■ Direction: Repeat exactly the stretch of lines that starts with the one containing "0.125), 0.85, 0, 0, 0.06, 1.5)" and ends with the last line of the material. Leave out pictures.

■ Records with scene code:
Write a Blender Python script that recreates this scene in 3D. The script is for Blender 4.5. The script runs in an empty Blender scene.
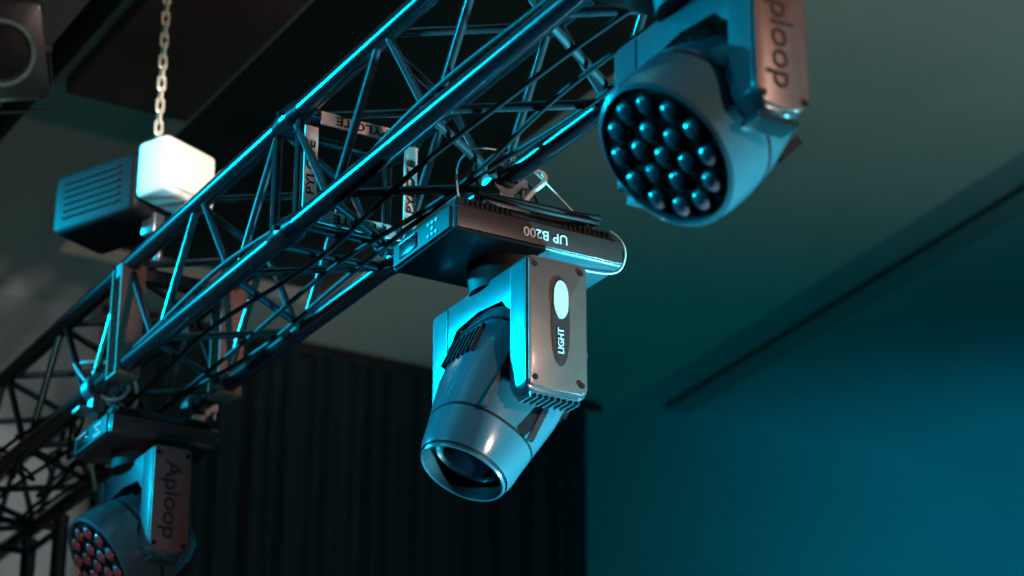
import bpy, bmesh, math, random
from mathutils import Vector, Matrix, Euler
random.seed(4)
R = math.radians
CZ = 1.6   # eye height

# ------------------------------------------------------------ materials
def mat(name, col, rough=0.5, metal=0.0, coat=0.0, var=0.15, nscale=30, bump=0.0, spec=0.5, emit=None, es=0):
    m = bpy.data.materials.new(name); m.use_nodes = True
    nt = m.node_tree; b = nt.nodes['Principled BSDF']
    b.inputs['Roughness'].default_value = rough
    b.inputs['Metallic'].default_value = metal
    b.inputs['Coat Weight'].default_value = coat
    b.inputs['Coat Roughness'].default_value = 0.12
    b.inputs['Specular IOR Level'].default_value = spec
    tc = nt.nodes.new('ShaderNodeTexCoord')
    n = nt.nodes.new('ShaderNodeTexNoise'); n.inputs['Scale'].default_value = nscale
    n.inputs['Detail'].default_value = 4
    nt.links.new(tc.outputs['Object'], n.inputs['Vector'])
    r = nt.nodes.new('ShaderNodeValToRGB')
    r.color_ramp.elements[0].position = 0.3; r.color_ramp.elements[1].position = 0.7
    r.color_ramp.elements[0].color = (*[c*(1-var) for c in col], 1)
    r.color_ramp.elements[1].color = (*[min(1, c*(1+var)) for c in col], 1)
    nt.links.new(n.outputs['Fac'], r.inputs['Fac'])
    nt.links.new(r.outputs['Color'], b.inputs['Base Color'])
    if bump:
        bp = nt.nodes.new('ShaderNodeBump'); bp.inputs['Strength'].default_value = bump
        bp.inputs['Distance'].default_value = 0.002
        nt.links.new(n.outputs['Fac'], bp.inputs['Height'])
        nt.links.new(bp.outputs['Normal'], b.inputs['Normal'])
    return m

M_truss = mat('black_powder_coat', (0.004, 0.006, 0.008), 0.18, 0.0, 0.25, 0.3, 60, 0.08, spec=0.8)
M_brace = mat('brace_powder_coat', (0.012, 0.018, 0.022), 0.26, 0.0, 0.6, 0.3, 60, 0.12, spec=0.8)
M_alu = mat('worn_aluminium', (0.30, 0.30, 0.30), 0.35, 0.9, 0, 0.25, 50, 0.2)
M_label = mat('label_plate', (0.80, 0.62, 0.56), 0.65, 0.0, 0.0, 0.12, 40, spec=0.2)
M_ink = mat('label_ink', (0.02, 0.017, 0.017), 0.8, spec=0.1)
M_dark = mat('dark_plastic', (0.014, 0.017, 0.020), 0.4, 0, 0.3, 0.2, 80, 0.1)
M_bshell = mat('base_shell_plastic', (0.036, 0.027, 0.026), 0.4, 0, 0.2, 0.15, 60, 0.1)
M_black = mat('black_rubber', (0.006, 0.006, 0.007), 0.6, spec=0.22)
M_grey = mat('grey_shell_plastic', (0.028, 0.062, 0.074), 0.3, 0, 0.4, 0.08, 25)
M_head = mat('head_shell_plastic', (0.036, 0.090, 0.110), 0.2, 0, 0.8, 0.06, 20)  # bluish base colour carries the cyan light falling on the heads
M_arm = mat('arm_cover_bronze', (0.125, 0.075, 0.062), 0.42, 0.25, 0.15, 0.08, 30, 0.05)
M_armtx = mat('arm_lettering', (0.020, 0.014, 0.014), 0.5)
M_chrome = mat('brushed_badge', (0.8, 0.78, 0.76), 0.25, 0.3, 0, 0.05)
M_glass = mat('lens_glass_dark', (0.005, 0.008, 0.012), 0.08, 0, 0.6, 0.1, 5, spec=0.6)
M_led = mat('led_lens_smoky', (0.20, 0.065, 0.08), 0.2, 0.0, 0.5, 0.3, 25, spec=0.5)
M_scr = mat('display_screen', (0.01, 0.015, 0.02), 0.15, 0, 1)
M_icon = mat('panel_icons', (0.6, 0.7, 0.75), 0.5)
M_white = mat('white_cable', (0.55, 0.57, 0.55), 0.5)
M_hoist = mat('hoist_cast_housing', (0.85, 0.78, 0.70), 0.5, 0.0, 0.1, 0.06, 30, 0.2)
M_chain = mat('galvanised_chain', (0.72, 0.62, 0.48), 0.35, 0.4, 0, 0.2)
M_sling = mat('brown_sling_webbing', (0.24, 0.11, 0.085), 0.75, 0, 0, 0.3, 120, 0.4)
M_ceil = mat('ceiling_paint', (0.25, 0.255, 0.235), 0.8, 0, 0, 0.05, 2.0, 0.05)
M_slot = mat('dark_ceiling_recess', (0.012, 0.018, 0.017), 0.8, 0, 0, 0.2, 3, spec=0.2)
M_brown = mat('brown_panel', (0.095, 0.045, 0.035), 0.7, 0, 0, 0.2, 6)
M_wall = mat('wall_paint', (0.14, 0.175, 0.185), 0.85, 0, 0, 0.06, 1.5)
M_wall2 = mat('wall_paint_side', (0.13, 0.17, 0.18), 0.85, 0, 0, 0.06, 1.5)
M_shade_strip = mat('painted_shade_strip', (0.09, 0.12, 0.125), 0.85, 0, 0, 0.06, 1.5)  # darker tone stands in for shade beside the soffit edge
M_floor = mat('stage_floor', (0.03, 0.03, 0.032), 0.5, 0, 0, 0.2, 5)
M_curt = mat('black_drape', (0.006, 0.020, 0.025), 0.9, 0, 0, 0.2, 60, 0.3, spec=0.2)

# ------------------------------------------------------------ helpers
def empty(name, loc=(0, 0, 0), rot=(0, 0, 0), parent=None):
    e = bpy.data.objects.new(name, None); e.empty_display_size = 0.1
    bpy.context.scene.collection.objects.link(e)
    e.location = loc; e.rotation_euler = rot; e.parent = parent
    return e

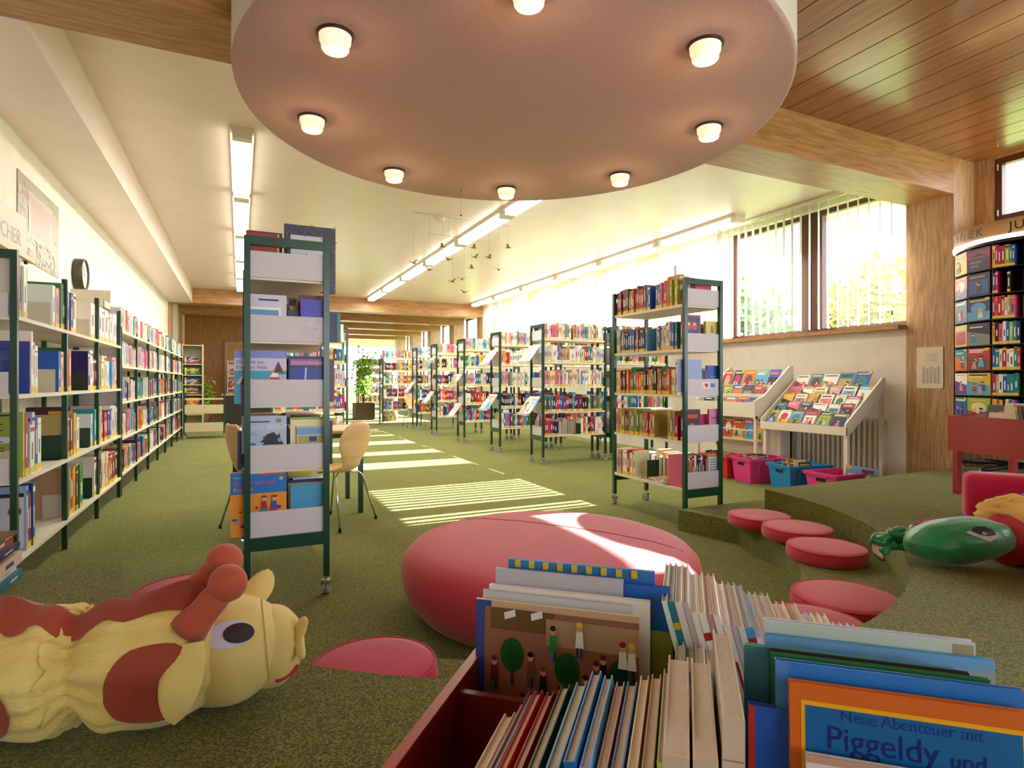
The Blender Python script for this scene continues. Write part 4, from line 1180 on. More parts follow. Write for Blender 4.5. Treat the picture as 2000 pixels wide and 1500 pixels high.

■ Problem solution:
M_shade_strip = mat('painted_shade_strip', (0.09, 0.12, 0.125), 0.85, 0, 0, 0.06, 1.5)  # darker tone stands in for shade beside the soffit edge
M_floor = mat('stage_floor', (0.03, 0.03, 0.032), 0.5, 0, 0, 0.2, 5)
M_curt = mat('black_drape', (0.006, 0.020, 0.025), 0.9, 0, 0, 0.2, 60, 0.3, spec=0.2)

# ------------------------------------------------------------ helpers
def empty(name, loc=(0, 0, 0), rot=(0, 0, 0), parent=None):
    e = bpy.data.objects.new(name, None); e.empty_display_size = 0.1
    bpy.context.scene.collection.objects.link(e)
    e.location = loc; e.rotation_euler = rot; e.parent = parent
    return e

The Blender Python script for this scene continues. Write part 4, from line 1180 on. More parts follow. Write for Blender 4.5. Treat the picture as 2000 pixels wide and 1500 pixels high.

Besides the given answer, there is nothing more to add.